- [DATA]

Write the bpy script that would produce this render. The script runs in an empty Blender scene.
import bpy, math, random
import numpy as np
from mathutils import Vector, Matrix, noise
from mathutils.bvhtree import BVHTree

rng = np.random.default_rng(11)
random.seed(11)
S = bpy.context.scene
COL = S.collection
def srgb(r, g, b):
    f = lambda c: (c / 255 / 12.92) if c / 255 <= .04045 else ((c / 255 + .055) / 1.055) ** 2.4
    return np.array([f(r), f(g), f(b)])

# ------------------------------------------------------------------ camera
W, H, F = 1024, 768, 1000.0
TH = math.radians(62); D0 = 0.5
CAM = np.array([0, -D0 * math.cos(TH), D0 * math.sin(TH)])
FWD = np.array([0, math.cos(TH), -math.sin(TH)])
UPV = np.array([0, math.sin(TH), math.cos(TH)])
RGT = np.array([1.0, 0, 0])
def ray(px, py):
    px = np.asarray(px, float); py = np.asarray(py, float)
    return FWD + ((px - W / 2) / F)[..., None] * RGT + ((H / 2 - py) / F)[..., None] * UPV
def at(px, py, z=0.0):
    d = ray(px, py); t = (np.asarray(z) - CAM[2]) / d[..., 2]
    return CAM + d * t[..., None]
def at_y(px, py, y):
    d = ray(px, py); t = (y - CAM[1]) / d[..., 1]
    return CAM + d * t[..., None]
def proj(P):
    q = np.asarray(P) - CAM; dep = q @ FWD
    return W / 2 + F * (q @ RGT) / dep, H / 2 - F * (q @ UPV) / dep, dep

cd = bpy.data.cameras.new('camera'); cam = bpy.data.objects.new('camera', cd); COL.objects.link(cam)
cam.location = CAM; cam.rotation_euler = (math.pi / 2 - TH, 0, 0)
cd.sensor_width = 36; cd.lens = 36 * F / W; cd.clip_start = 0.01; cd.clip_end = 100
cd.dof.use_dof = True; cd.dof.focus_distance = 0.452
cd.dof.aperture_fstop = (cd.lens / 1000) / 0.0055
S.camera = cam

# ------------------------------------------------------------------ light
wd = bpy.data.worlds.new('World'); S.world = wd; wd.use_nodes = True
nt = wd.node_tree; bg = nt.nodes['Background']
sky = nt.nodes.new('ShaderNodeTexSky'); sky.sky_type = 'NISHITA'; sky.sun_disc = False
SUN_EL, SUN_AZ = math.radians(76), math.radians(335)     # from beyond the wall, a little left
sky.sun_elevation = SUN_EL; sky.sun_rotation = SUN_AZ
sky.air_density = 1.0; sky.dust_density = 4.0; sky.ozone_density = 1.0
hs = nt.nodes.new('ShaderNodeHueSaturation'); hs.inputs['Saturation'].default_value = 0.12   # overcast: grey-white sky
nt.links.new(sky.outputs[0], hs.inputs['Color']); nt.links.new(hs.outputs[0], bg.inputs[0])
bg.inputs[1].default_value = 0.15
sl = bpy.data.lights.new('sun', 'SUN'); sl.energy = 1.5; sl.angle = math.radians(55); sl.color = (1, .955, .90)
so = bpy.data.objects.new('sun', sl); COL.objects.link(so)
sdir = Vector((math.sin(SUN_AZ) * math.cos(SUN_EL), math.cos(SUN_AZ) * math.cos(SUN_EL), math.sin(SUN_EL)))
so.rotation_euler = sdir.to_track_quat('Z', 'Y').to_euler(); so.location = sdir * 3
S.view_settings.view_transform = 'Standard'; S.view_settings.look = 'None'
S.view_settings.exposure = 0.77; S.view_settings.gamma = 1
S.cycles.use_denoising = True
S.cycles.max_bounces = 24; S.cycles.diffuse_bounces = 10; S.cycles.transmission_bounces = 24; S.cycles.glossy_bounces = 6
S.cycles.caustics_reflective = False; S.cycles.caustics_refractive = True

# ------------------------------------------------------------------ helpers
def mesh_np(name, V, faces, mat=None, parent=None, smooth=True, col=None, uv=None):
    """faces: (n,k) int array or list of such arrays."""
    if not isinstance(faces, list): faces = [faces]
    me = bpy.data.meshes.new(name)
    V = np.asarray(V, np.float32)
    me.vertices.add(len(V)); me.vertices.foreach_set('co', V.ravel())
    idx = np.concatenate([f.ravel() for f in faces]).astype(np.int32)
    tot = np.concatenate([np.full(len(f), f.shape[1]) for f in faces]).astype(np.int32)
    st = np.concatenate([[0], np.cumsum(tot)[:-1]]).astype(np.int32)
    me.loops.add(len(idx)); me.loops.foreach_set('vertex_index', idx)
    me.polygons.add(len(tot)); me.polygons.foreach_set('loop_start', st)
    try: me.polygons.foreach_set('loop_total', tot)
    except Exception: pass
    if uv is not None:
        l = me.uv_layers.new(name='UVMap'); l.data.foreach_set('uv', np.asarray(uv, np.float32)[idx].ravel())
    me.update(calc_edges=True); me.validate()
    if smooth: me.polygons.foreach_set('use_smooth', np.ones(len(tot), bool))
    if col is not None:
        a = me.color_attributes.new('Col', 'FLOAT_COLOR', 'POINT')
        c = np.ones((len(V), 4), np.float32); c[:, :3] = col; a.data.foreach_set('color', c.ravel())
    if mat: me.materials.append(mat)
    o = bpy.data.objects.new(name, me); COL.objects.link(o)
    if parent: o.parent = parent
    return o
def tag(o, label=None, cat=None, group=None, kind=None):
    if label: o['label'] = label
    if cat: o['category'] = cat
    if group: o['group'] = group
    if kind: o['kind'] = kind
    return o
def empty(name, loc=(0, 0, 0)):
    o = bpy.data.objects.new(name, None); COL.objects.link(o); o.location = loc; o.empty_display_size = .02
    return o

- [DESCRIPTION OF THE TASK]
Of all the lines above, how many contain the word "scene"? Give the number and nothing else.

- [RESPONSE TO THE EXERCISE]
2